Records with scene code
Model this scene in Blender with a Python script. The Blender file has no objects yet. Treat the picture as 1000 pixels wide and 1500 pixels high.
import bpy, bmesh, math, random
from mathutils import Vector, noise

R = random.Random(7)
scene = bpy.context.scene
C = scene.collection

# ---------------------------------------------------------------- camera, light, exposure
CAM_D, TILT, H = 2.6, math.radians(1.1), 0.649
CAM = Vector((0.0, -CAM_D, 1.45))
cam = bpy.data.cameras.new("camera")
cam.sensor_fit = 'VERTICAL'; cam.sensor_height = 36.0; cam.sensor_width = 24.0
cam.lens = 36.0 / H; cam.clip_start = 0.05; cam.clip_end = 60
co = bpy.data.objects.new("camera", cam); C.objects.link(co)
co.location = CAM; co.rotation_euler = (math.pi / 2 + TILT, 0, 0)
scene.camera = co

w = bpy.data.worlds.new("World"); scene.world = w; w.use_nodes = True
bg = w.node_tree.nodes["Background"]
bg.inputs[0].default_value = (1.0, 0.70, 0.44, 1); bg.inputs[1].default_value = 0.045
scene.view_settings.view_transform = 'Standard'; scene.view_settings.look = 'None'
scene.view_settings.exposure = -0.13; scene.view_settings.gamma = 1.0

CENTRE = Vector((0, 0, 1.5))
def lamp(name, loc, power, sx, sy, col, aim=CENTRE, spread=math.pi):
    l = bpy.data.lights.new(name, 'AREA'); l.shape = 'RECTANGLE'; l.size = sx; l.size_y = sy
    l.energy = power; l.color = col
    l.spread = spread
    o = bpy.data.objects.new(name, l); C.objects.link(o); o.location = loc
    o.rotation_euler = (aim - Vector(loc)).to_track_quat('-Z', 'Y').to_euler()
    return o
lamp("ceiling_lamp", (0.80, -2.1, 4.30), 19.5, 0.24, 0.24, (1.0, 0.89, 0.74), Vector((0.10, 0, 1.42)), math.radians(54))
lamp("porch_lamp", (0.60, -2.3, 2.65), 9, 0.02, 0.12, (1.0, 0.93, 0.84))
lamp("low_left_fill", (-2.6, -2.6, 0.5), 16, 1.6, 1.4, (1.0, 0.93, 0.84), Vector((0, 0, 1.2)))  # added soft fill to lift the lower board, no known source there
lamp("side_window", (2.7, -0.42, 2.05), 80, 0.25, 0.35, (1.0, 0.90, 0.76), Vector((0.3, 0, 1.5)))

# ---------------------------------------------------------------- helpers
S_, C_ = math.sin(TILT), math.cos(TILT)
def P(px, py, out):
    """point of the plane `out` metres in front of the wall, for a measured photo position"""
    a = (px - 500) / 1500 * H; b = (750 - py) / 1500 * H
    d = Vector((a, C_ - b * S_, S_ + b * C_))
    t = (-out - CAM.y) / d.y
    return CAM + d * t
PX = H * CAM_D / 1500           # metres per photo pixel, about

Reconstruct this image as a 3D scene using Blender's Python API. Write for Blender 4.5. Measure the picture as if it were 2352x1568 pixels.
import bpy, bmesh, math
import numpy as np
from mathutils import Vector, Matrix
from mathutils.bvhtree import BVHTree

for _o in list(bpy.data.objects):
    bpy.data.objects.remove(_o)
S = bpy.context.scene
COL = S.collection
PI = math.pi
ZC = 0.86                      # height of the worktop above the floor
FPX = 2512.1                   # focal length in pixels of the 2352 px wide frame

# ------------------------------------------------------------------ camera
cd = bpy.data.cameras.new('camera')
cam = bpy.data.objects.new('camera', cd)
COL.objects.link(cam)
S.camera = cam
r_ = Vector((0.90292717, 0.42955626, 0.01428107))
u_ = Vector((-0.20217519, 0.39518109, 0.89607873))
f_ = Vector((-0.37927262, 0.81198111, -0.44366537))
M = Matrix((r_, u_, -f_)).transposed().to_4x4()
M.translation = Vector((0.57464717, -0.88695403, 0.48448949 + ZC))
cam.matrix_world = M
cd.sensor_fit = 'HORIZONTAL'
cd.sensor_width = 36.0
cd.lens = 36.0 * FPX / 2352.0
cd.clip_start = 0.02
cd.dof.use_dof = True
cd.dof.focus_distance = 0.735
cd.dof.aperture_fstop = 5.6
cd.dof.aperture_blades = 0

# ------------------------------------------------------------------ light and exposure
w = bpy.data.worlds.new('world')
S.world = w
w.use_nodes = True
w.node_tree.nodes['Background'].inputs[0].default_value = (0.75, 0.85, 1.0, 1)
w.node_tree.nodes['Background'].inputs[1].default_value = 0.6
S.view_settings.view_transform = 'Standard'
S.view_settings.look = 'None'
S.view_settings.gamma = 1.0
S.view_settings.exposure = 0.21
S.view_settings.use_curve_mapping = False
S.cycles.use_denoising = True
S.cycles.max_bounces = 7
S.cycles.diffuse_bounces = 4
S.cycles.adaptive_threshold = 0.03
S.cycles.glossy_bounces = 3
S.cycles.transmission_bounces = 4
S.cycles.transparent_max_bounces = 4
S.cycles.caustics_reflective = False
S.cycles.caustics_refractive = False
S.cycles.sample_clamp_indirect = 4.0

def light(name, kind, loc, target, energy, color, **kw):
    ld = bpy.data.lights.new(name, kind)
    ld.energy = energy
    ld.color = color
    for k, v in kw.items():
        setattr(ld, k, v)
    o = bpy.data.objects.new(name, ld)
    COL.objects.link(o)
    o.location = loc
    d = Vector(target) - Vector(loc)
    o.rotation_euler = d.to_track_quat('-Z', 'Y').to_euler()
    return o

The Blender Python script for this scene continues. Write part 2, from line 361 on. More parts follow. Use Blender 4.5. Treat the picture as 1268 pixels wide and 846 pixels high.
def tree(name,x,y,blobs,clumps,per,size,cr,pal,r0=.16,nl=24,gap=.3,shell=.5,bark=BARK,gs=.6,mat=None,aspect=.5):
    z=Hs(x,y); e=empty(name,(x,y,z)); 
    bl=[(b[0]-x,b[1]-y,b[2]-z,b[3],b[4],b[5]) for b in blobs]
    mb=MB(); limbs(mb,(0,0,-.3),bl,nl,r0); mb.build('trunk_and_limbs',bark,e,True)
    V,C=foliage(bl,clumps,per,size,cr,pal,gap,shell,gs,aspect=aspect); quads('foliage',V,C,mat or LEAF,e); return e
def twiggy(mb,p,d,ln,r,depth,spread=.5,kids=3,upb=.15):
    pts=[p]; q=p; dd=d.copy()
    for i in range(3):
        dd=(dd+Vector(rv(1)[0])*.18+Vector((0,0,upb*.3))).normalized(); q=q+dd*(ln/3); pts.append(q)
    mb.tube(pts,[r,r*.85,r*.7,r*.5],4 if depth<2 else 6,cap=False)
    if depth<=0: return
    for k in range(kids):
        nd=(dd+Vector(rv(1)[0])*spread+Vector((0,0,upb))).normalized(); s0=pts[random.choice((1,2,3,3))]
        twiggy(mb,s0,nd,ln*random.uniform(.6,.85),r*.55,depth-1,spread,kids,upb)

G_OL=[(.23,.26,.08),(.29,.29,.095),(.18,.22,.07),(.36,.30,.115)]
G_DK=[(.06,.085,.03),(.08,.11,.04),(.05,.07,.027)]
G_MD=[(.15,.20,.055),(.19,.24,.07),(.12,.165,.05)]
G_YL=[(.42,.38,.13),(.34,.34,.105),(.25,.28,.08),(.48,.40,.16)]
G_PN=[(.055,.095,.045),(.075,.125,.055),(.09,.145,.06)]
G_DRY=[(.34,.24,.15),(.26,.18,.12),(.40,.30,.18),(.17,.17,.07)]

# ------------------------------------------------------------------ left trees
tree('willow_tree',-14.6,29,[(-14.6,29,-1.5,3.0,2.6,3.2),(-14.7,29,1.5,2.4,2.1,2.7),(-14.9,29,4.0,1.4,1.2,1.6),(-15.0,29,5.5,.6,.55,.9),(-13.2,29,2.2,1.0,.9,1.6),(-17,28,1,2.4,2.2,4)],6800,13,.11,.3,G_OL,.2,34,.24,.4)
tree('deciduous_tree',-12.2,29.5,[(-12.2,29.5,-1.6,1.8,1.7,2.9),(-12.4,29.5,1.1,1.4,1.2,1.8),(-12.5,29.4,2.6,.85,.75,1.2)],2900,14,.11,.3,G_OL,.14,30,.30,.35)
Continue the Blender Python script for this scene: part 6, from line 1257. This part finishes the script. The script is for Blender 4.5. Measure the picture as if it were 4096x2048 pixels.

Your goal –
Among the lines of the data above, determine how many contain the word "Treat". Report the number alone.

Output for this task –
2